Vous avez été auditionné par les députés Régis Juanico et Cédric Roussel, dans le but de faire la lumière sur le fiasco Mediapro, mais aussi pour trouver des solutions et des pistes de réforme du football français. Que proposez-vous pour améliorer les choses ?
Il faut absolument sortir de la télé-dépendance. Déjà, en intégrant l’idée que les sommes négociées jusqu’ici sont terminées. En France, avec l’arrivée d’Amazon et un investissement de seulement 250 millions d’euros, il ne faut plus espérer que la Ligue 1 soit négociée, lors du prochain appel d’offres, à plus de 600 millions d’euros. Canal+ ou beIN ne remettront plus jamais autant d’argent, et aucun acteur ne sera prêt à surenchérir. D’autant plus que les modes de consommation évoluent et que l’usage du streaming s’intensifie. Donc il faut se tourner vers autres choses.

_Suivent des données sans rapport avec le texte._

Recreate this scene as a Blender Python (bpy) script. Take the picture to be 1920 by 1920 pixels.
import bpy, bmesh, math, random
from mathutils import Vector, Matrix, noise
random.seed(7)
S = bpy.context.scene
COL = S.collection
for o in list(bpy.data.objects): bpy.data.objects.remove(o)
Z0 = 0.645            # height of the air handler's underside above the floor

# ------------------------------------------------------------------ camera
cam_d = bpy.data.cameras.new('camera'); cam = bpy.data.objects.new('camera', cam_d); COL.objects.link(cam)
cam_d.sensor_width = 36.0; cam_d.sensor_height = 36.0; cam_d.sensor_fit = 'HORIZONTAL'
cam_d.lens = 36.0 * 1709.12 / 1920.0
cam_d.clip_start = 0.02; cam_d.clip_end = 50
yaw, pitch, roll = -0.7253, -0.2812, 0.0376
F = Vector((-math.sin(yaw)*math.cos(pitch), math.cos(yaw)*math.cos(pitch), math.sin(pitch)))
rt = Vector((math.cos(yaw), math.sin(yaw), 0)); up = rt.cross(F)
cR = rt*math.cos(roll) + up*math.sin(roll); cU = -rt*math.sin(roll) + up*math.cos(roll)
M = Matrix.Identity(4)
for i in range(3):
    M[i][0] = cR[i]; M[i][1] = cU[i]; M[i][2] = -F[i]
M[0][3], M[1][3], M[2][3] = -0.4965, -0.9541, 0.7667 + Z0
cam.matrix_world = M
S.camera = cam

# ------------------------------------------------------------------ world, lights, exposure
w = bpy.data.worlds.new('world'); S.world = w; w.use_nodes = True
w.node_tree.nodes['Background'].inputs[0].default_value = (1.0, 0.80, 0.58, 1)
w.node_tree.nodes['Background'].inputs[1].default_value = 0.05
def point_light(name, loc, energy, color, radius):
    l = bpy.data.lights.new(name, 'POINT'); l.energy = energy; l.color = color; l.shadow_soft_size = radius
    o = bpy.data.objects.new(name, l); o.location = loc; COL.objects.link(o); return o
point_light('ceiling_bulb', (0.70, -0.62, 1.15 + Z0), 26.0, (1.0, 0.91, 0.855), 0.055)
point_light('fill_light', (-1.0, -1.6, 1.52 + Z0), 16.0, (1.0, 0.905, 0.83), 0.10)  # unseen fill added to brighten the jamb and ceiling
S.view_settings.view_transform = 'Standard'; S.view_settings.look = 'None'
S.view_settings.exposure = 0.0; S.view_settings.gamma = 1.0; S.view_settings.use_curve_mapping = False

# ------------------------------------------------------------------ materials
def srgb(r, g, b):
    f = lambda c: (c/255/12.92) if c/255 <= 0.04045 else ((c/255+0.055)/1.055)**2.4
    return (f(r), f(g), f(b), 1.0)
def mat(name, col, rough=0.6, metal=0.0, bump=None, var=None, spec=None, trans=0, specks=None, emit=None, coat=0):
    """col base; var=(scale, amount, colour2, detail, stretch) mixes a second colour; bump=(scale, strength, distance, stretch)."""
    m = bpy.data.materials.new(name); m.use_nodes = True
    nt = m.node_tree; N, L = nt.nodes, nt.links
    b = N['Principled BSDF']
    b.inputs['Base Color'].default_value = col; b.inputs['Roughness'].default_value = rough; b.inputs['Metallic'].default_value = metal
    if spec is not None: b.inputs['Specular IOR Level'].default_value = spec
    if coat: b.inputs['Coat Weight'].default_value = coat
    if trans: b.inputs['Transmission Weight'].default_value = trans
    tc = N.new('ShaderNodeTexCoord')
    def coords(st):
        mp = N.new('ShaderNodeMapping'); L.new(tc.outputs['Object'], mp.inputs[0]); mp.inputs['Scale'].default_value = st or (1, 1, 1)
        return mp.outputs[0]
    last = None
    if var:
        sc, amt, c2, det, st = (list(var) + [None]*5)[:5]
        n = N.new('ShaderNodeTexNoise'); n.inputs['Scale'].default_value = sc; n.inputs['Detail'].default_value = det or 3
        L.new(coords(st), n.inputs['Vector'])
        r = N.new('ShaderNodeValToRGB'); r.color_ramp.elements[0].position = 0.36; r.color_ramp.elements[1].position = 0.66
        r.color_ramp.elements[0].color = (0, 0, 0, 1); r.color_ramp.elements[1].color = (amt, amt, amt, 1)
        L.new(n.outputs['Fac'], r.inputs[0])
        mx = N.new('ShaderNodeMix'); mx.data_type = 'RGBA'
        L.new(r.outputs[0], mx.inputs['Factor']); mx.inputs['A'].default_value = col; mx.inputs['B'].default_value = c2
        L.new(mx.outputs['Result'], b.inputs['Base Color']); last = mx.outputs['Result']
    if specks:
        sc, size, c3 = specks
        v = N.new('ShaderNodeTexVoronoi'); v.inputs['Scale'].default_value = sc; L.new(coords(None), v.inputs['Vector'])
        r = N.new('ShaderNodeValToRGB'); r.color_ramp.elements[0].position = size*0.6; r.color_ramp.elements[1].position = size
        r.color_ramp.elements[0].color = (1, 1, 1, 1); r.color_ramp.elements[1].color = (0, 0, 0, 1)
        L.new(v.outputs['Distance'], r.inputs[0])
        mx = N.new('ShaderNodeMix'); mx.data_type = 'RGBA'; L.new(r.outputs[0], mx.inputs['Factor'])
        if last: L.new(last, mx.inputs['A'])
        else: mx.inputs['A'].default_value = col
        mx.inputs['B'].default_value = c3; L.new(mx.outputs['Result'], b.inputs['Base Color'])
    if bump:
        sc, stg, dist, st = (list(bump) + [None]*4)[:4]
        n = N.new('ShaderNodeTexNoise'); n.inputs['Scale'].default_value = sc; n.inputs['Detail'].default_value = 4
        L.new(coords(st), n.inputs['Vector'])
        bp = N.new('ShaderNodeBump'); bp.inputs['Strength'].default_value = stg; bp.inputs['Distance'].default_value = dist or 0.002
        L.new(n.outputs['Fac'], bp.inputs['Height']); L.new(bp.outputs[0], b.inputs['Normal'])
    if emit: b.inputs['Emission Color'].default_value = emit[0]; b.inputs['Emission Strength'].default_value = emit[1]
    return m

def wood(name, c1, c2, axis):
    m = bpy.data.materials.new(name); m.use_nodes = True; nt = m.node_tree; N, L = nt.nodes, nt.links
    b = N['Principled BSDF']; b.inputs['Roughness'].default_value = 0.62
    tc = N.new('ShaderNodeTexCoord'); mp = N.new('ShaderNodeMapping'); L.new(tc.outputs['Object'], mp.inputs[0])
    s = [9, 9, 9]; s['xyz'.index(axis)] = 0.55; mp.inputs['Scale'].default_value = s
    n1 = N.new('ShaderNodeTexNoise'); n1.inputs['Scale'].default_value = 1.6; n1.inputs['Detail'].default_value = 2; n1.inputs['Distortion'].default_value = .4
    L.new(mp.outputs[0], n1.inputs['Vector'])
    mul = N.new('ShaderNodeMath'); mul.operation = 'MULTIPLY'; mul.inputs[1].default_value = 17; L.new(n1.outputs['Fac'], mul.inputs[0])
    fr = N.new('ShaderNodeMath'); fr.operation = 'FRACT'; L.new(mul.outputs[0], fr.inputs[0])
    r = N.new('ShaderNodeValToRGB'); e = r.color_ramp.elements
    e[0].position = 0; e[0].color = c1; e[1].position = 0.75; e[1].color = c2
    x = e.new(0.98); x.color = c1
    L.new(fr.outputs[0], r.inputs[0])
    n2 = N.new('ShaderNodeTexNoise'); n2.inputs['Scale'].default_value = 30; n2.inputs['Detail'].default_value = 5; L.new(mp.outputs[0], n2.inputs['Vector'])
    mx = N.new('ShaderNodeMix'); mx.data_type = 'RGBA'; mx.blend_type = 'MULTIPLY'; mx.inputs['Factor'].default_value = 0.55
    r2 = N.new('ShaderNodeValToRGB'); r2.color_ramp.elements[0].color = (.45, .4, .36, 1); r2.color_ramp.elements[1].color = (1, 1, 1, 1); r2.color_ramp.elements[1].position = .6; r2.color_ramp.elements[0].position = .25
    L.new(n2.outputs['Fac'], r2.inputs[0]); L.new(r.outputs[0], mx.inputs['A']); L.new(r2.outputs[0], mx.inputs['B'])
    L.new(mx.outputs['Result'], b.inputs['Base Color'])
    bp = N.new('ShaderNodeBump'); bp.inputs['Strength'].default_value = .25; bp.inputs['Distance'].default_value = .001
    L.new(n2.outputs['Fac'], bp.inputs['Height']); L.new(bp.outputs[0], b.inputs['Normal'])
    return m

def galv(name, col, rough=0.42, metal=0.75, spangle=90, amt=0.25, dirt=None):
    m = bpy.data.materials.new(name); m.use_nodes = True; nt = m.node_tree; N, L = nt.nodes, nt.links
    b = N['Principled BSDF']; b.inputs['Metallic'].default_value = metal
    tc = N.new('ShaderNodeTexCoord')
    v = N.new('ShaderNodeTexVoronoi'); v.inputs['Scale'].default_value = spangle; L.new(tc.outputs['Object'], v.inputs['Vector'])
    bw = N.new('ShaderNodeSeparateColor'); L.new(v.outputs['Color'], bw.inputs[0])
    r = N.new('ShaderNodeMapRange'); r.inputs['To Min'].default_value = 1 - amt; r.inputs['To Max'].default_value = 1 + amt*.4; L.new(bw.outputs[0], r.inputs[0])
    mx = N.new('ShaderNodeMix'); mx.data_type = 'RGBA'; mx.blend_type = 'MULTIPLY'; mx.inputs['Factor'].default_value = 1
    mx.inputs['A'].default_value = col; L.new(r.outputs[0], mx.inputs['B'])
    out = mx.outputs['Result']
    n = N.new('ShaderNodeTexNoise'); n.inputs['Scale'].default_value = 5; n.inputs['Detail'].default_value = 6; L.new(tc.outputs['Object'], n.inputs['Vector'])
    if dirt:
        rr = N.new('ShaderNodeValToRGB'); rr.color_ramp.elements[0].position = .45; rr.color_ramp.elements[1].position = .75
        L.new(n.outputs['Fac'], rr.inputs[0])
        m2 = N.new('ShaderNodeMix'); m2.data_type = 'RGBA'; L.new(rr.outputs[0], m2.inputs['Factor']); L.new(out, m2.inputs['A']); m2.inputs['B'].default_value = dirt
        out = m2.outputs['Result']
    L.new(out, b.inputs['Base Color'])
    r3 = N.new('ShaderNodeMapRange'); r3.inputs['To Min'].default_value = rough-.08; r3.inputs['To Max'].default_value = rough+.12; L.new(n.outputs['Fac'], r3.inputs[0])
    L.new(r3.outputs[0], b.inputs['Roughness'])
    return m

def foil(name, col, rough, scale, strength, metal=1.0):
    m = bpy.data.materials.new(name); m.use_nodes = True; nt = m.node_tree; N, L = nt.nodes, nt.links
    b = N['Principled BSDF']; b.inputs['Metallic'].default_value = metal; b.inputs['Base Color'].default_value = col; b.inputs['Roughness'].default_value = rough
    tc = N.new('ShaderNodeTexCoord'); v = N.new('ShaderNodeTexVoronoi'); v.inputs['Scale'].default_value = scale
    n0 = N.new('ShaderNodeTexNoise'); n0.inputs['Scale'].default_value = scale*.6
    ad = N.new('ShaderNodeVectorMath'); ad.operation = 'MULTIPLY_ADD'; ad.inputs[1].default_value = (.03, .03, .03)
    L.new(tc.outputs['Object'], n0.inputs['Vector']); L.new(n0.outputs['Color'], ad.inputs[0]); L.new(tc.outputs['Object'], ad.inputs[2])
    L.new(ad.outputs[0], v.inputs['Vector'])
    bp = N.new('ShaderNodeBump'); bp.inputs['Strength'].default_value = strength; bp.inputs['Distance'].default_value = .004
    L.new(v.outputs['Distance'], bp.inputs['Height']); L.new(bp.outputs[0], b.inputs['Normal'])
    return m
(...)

Tout d’abord, concernant les dépenses, le football doit s’imposer une cure d’austérité, réduire les salaires et les indemnités de transfert. L’idée d’un salary cap souple et d’une luxury tax est intéressante, mais elle risquerait de provoquer une augmentation des inégalités, entre les superstars et tous les autres, entre les clubs capables de payer la taxe et tous les autres. Il faudrait donc aller plus loin. Ensuite, au niveau des recettes, si les droits TV ne rapporteront plus dans le futur, allons là où il y a l’argent. Je suis pour, en plus de la taxe sur les paris sportifs, taxer les parieurs. Sur chaque pari, le parieur payerait en plus 1 euro qui irait directement dans un fonds pour le développement et le soutien du sport. Cela permettrait à la fois de soutenir les disciplines, mais aussi de lutter contre l’addiction, par un effet désincitatif. Enfin, il faut sérieusement envisager une taxation des GAFA et des plateformes numériques, surtout parce qu’elles vont prendre une place, j’en suis persuadé, très importante dans la diffusion et la mise en scène du sport de demain.